Q & A

From New Jersey

Question: My department recently requested police officers to contact the court on their days off to find out if they are needed, after being scheduled. I feel we should be compensated for this call. Our contract does not specify; what approach should I take to either get paid for the calls or make this request go away?

Answer: Apart from filing a grievance under your contract, your remedies would likely lie under the Fair Labor Standards Act or any New Jersey wage and hour statute that would apply to your agency. Under the FLSA, the phone calls you describe are clearly “work,” and would have to be compensated unless they were de minimis. The general test for whether time is de minimis and need not be compensated is set forth in an often-cited opinion by the federal Ninth Circuit Court of Appeals. In the case, three factors were set forth as the test for determining if otherwise compensable time is to be considered de minimis.

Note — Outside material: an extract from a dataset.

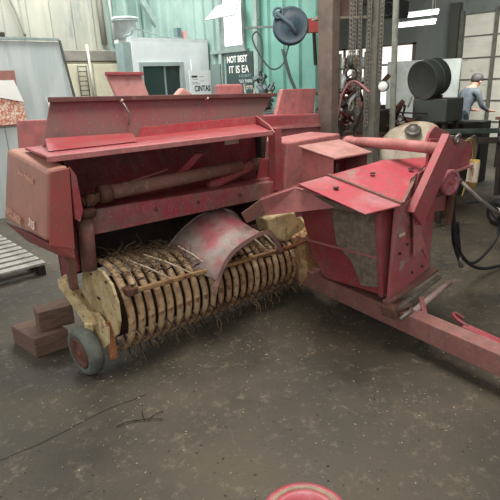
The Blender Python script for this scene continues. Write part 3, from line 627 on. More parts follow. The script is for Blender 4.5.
# ================================================================== BACKGROUND LEFT
pn_ = root('metal_partition', (.7, 4.6, 0), 'tall pale grey scratched metal partition on the left', 'partition')
MB().prism([(-1.6, 4.6, 0), (2.36, 4.6, 0), (2.06, 4.6, 2.28), (-1.6, 4.6, 2.28)], (0, .04, 0)).build('sheet', mat('scratched_pale_metal', 'bfc5c3', 'b0b8b7', 'cbd0ce', sc=2, rough=.45, bump=.03, stretch=(3, 3, .4)), pn_, .004)
MB().bar((-1.6, 4.58, 2.31), (2.06, 4.58, 2.31), .05, .03).build('top_rail', GALV, pn_)
MB().bar((2.07, 4.58, 2.30), (2.38, 4.58, 0), .03, .02, (0, 1, 0)).build('edge_trim', mat('dark_trim', '4b514e'), pn_)
for x in (-.6, .3, 1.15): MB().box((x, 4.594, 0), (x + .012, 4.6, 2.28)).build('seam', GALV, pn_)
o = MB().box((1.12, 4.56, 2.33), (1.36, 4.66, 2.38)).build('dark_bracket', DARK); tag(o, 'small dark bracket fixed to the top edge of the grey partition', 'bracket')
cbd = root('cardboard_poster', (1.2, 4.55, 1.3), 'brown and orange speckled notice hanging on the grey partition at the left edge', 'notice')
MB().box((.80, 4.57, 1.22), (1.40, 4.59, 1.92)).build('board', mat('brown_card', 'a5766a', '96675b', sc=4), cbd)
MB().box((.80, 4.555, 1.24), (1.44, 4.568, 1.60)).build('pattern_sheet', mat('orange_speckle', 'c8785c', 'e7c9b6', 'f3ece2', sc=26, lo=.5, hi=.54, lo3=.58, hi3=.6, bump=0), cbd)
MB().sheet([(1.10, 4.54, 1.60), (1.44, 4.54, 1.52), (1.36, 4.54, 1.80), (1.16, 4.54, 1.80)], .01).build('white_paper', TXTW, cbd)
o = MB().sheet([(1.78, 4.57, 1.36), (1.96, 4.57, 1.36), (1.94, 4.57, 1.56), (1.76, 4.57, 1.56)], .01).build('paper_note', TXTW); tag(o, 'small white paper note stuck on the grey partition above the lid corner', 'paper')
dr = root('dark_rack', (-.3, 1.7, 0), 'dark rack with blue and white odds and ends behind the left end of the baler', 'rack')
for z in (.1, .45, .8, 1.1): MB().box((-1.0, 1.5, z), (-.06, 1.8, z + .03)).build('shelf', DARK, dr)
for x in (-1.0, -.1): MB().box((x, 1.5, 0), (x + .03, 1.53, 1.15)).build('upright', DARK, dr)
for x, z, m_ in ((-.16, .83, 'teal_cloth'), (-.18, .48, 'white_rag'), (-.18, .13, 'navy_cloth')): MB().obox((x, 1.62, z + .08), (.2, .03, 0), (0, .2, 0), (0, .02, .16)).build('odds_box', mat(m_, {'teal_cloth': '3f7f8c', 'white_rag': 'c9cdd0', 'navy_cloth': '2c3440'}[m_]), dr, .02)
# cream storage cabinet and wire rack
cb = root('storage_cabinet', (2.75, 5.2, 0), 'cream storage cabinet between the grey partition and the booth', 'cabinet')
CRM = mat('cream_enamel', 'd6cfb8', 'c6bea6', sc=2, rough=.55, bump=.03)
MB().box((2.30, 5.2, 0), (3.30, 5.6, 2.06)).build('body', CRM, cb, .01)
MB().box((2.28, 5.16, 2.06), (3.34, 5.64, 2.22)).build('top', mat('brown_grey_header', '8e897e', '7d786e', sc=5), cb, .01)
MB().box((2.32, 5.17, .1), (2.76, 5.2, 2.02)).build('door', CRM, cb, .008)
MB().box((2.80, 5.17, .1), (3.27, 5.2, 2.02)).build('door', CRM, cb, .008)
MB().box((3.05, 5.14, 1.3), (3.27, 5.17, 1.85)).build('notice', mat('pale_pink_sheet', 'e3d8cf'), cb)
MB().tube([(2.72, 5.13, 2.3), (2.75, 5.13, 1.2)], .02, 10).build('pipe', mat('pale_pipe', 'b9b7a8'), cb)
wr = root('wire_rack', (2.6, 5.1, 1.4), 'small dark wire rack hanging on the cream cabinet', 'rack')
mb = MB()
for x in (2.52, 2.66): mb.tube([(x, 5.12, 1.40), (x, 5.12, 2.0)], .01, 6)
for k in range(9): mb.tube([(2.52, 5.12, 1.42 + k * .07), (2.59, 5.08, 1.42 + k * .07), (2.66, 5.12, 1.42 + k * .07)], .008, 6)
mb.build('wires', mat('dark_wire', '55564c'), wr)
# pipe along the wall
o = MB().tube(spline([(1.9, 6.2, 3.4), (2.1, 6.2, 2.9), (2.2, 6.2, 2.5)]), .02, 8).build('conduit', mat('conduit_grey', '8b8a80')); tag(o, 'thin grey conduit running down the beige wall above the partition', 'conduit')
o = MB().tube([(3.55, 6.22, 4.2), (3.58, 6.22, 2.4)], .05, 10).build('conduit', MATS['conduit_grey']); tag(o, 'thick pale pipe on the wall left of the bucket', 'pipe')
o = MB().tube([(3.75, 6.22, 4.2), (3.78, 6.22, 2.4)], .03, 10).build('conduit', mat('white_pipe', 'c2c6bf')); tag(o, 'slim whitish pipe between the thick pipe and the bucket', 'pipe')
# booth
bt = root('office_booth', (3.75, 4.9, 0), 'white shop booth with a dark window opening', 'booth')
BW = mat('booth_white', 'e9edee', 'dfe5e6', 'eef1f2', sc=1.5, rough=.55, bump=.02)
BX0, BX1, BY, BZ = 3.02, 4.42, 4.3, 2.29
mb = MB(); 
mb.box((BX0, BY, 1.985), (BX1, BY + .06, BZ)).box((BX0, BY, 0), (3.12, BY + .06, 1.985)).box((3.86, BY, 0), (BX1, BY + .06, 1.985)).box((3.12, BY, 0), (3.86, BY + .06, .95))
mb.build('front_wall', BW, bt)
MB().box((BX0, BY + .06, 0), (BX0 + .05, 4.8, BZ)).build('side_wall', mat('booth_side_grey', '93a5a2', '869895', sc=2), bt)
MB().box((BX0 - .13, BY + .02, 0), (BX0 - .005, BY + .1, BZ - .02)).build('corner_panel', MATS['booth_side_grey'], bt)
MB().box((BX0, BY, BZ), (BX1, 4.8, BZ + .05)).build('roof', WHITE, bt)
MB().box((BX1 - .05, BY + .06, 0), (BX1, 4.8, BZ)).build('side_wall', BW, bt)
MB().box((BX0 + .05, 4.76, 0), (BX1 - .05, 4.8, BZ)).build('rear_wall', mat('dark_booth_inside', '39443f', '2f3835', sc=2), bt)
fr = MB()
for lo, hi in (((3.10, BY - .03, 1.94), (3.90, BY + .02, 2.0)), ((3.10, BY - .03, .9), (3.16, BY + .02, 1.95)), ((3.83, BY - .03, .9), (3.90, BY + .02, 1.95)), ((3.10, BY - .03, .9), (3.9, BY + .02, .96))): fr.box(lo, hi)
fr.build('window_frame', mat('booth_frame_grey', 'aab6b5', '97a4a2', sc=5), bt, .005)
MB().box((3.15, BY + .03, .95), (3.84, BY + .04, 1.95)).build('window_pane', mat('dark_window_glass', '35423f', rough=.12, bump=0), bt)
MB().box((3.55, BY + .015, .95), (3.575, BY + .03, 1.95)).build('window_bar', MATS['booth_side_grey'], bt)
# sign on the booth
sg = root('booth_sign', (4.15, 4.2, 1.4), 'white printed sign hanging on the booth right of its window', 'sign')
MB().box((3.97, BY - .06, 1.36), (4.44, BY - .04, 1.87)).box((4.02, BY - .062, 1.87), (4.2, BY - .04, 2.03)).build('board', mat('sign_white', 'f3f6f6', bump=0), sg)
text('CINTAS', 'lettering', .12, (4.05, BY - .062, 1.55), (1, 0, 0), (0, 0, 1), TXTK, sg, offset=.003, wx=.78)
MB().box((4.01, BY - .063, 1.76), (4.12, BY - .058, 1.79)).build('small_print', TXTK, sg)
mb = MB()
for k, (x, z, l) in enumerate(((4.01, 1.68, .12), (4.01, 1.66, .16), (4.16, 1.77, .1), (4.18, 1.70, .08), (4.03, 1.73, .1))): mb.box((x, BY - .062, z), (x + l, BY - .059, z + .007))
mb.build('small_print', mat('grey_print', '8b9497', bump=0), sg)
# bucket and wires on the booth roof
bk = root('bucket', (3.10, 4.55, 2.34), 'white plastic bucket on the roof of the booth', 'bucket')
MB().lathe((3.10, 4.55, 2.34), (0, 0, 1), [(0, 0), (.15, 0), (.18, .26), (.19, .26), (.19, .29), (.17, .29), (.14, .02), (0, .02)], 32).build('pail', mat('bucket_white', 'dfe6e6', 'c8d0d0', sc=8), bk)
MB().torus((3.10, 4.55, 2.58), (0, 0, 1), .19, .008, 32, 8).build('rim_band', GALV, bk)
o = MB().tube(spline([(2.95, 4.36, 2.36), (3.05, 4.34, 2.38), (3.1, 4.33, 2.46), (3.3, 4.4, 2.44), (3.5, 4.4, 2.40), (3.7, 4.4, 2.36), (4.0, 4.4, 2.355)]), .012, 6).build('loose_cable', GALV); tag(o, 'loose pale cable trailing across the booth roof past the bucket', 'cable')
o = MB().box((3.98, 4.5, 2.34), (4.06, 4.6, 2.52)).build('small_box', mat('slate_box', '5d6f70')); tag(o, 'small slate-grey box standing on the booth roof', 'box')
o = MB().box((4.1, 4.5, 2.34), (4.17, 4.6, 2.48)).build('small_box', mat('rose_box', 'd2a19c')); tag(o, 'small rose-coloured box beside the slate one on the booth roof', 'box')
o = MB().bar((4.0, 5.9, 3.45), (4.62, 5.9, 2.55), .10, .08, (0, 1, 0)).build('diagonal_brace', mat('pale_brace', 'a9b9b4', '95a5a0', sc=5)); tag(o, 'pale diagonal steel brace above the booth', 'brace')
# board with lettering in the recess below the window
ps = root('lettered_board', (4.4, 3.5, 1.5), 'dark board with white slogan lettering under the bright window', 'sign')
MB().box((4.375, 3.17, 1.45), (4.40, 3.80, 2.09)).build('board', mat('board_slate', '3c4d4b', '34433f', sc=4, bump=0), ps)
Xd, Zd = (0, -1, 0), (0, 0, 1)
text('NOT BEST', 'lettering', .13, (4.37, 3.77, 1.955), Xd, Zd, TXTW, ps, offset=.004, wx=.80)
text('IT IS EA', 'lettering', .15, (4.37, 3.73, 1.80), Xd, Zd, TXTW, ps, offset=.002, wx=.95)
text('A QUALITY', 'lettering', .055, (4.37, 3.5, 1.735), Xd, Zd, mat('dim_lettering', '9fb0b0', bump=0), ps)
text('"GO THERE"', 'lettering', .06, (4.37, 3.5, 1.655), Xd, Zd, mat('soft_lettering', 'cfd8d6', bump=0), ps, offset=.001)
text('CAN DO IT', 'lettering', .075, (4.37, 3.58, 1.555), Xd, Zd, MATS['soft_lettering'], ps, offset=.001)
o = MB().box((4.37, 3.95, 0), (4.42, 4.2, 1.95)).build('recess_panel', mat('dark_recess', '6f7f7b')); tag(o, 'grey narrow panel between the booth and the lettered board', 'panel')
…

According to that opinion, courts should consider “(1) the practical administrative difficulty of recording the additional time; (2) the aggregate amount of compensable time; and (3) the regularity of the additional work.” Lindow v. United States, 738 F.2d 1057, 1063 (9th Cir. 1984). The Court noted, however, that “[n]o rigid rule can be applied with mathematical certainty.”

From Florida

Question: Can my City prohibit firefighters in trucks from having a cell phone on them at all while on duty for 24 hours?

Answer: You’re in a state (Florida) with collective bargaining. We’ve seen a couple of decisions that restrictions on the personal activities of firefighters during the “non-business” hours of the fire department are mandatory subjects for bargaining, and cannot be unilaterally changed by the employer without bargaining with the labor organization. While it’s hard to predict how any particular state will rule on the issue, we’d expect this to be the general trend.

From Illinois

Question: A typical shift is 1445 to 2315, paid 8 hours and 30 minutes with no pay for lunch. If you miss your lunch, you get compensated (money or time). Since this is the busiest shift for us, to save on missed lunch compensation, late lunch times were blocked (used to have 30-minute increments between 1700-2100), now times are 1700-1930.

Is there a minimum amount of time worked before an employer can schedule an employee for lunch? Eating at 1700 is just over two hours into a workday.

Answer: The Fair Labor Standards Act has no provisions requiring that employees receive meal periods. All the FLSA demands is that if an employee works through a meal period, the time spent working must be paid.
Some state wage and hour laws, on the other hand, do require that employees be given meal periods. Where these requirements exist, they often contain exceptions for public safety employees. We’d recommend you check with a local lawyer to see the rules in your area.